This post consists of shorter reviews of several books I am reading. At this time I have not finished these books, but likely will before year's end.
Debriefing by Susan Sontag gathers her short stories together in one volume. I will admit that I have never read Sontag, although I remember when her many books came out and garnered a great deal of press. I won this book from the publisher in a giveaway.The first story, Pilgrimage, excited me. I related to the lightly fictionalized character, based on Sontag herself, who is overwhelmed when she has tea with Thomas Mann, a writer whose books had left an impression on the teenager. I discovered Mann as a teen, his story of Tonio Krueger especially resonating with me with it's view of the artist as outsider. I had collected his novels afterward, but never read them all.
In the story, two teenagers contact Mann and are invited to visit him over tea. "We were prodigious of appetite, of respect, not of accomplishments," we are told. The teens struggle to know what to say, and listen to Mann talk. What she remembers best was embarrassment.
The first time one meets one's idol can be a shock, learning "the gap between the person and the work" a jolt.
The narrator seeks to escape "childhood's asphyxiations, the "long prison sentence of childhood" and its enforced culture of suburban life which held no meaning for her.
In one story a successful man--good job, wife, children--is tired of his life and creates a robotic substitute to take his place. The original man just bums around, but is more content with sleeping in the train station. What a condemnation of the Middle Class way of life!
Many of the other stories left me perplexed and unsure of my own intellectual capacity: what was I missing? I asked myself. Some experimented with form, such as Unguided Tour which reminded me of a Monet painting of Rheims Cathedral, leaving an impression without real detail or form. Whereas Monet leaves me with an emotional reaction, Sontag seeks to elicit an intellectual one.
Are some of these stories inaccessible to the general reader, or are they mere failures in storytelling? I would guess it is some of each.
Debriefing: Collected Stories
by Susan Sontag
Farrar, Straus and Giroux
ISBN: 9780374100759
Hardcover $27.00
Winter by the Norwegian author Karl Ove Knausgaard is the second in his series of essays and letters written to his unborn daughter. Knausgaard is well known for his six volume biography My Struggle. His writing breaks all 'rules' about writing, and is spontaneous, unstudied, often confessional, and sometimes mundane.

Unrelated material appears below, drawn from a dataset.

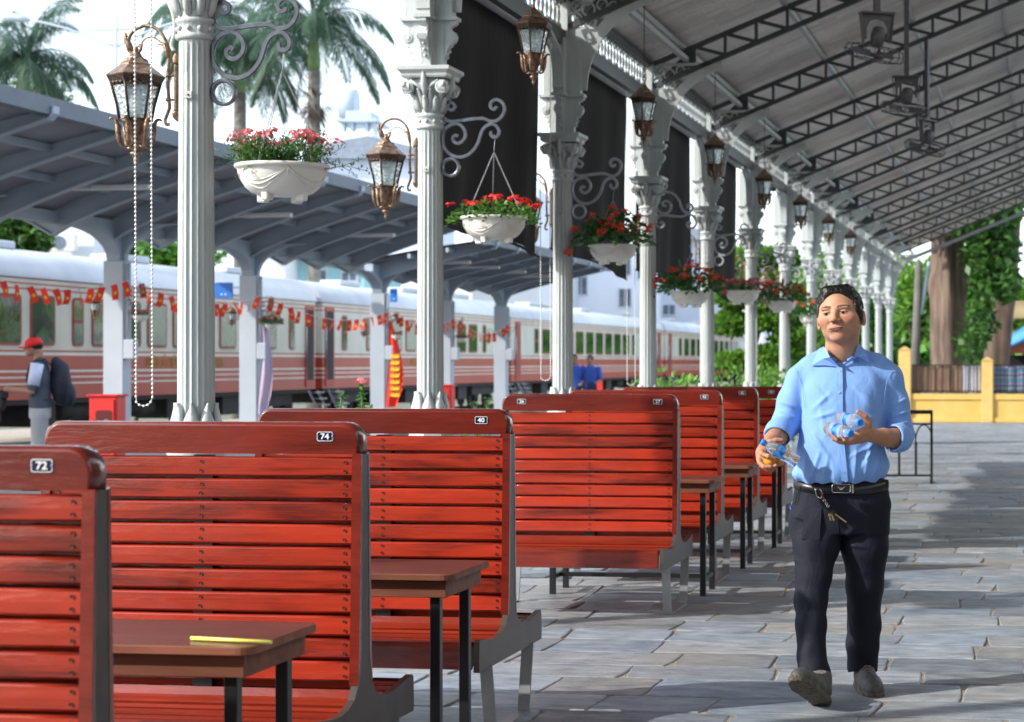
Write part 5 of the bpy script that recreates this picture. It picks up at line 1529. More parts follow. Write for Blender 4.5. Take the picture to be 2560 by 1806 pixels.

In almost daily meditations over December, January, and February, the author wrote about whatever was on his mind. Owls, Christmas, people he knows, the mythical legend Loki, and even toothbrushes. In the first letter, he warns his daughter that we expect life to be full of joy and light, but instead we encounter pain and suffering and loss. At times he shares an insight that sparks a new way of looking at things, such as the thought that society is based on a belief in the fiction that a coin has intrinsic value, but if our belief vanishes, so does a coin's value. He tries to describe inanimate things, but I note that his descriptions include concepts that are not concrete, which seems to defeat his intention. Some essays just left wondering what the point was.
I have been reading several essays each night before bed. I will finish the book, just to plumb it for those unexpected gems.
I won this book on a Goodreads giveaway.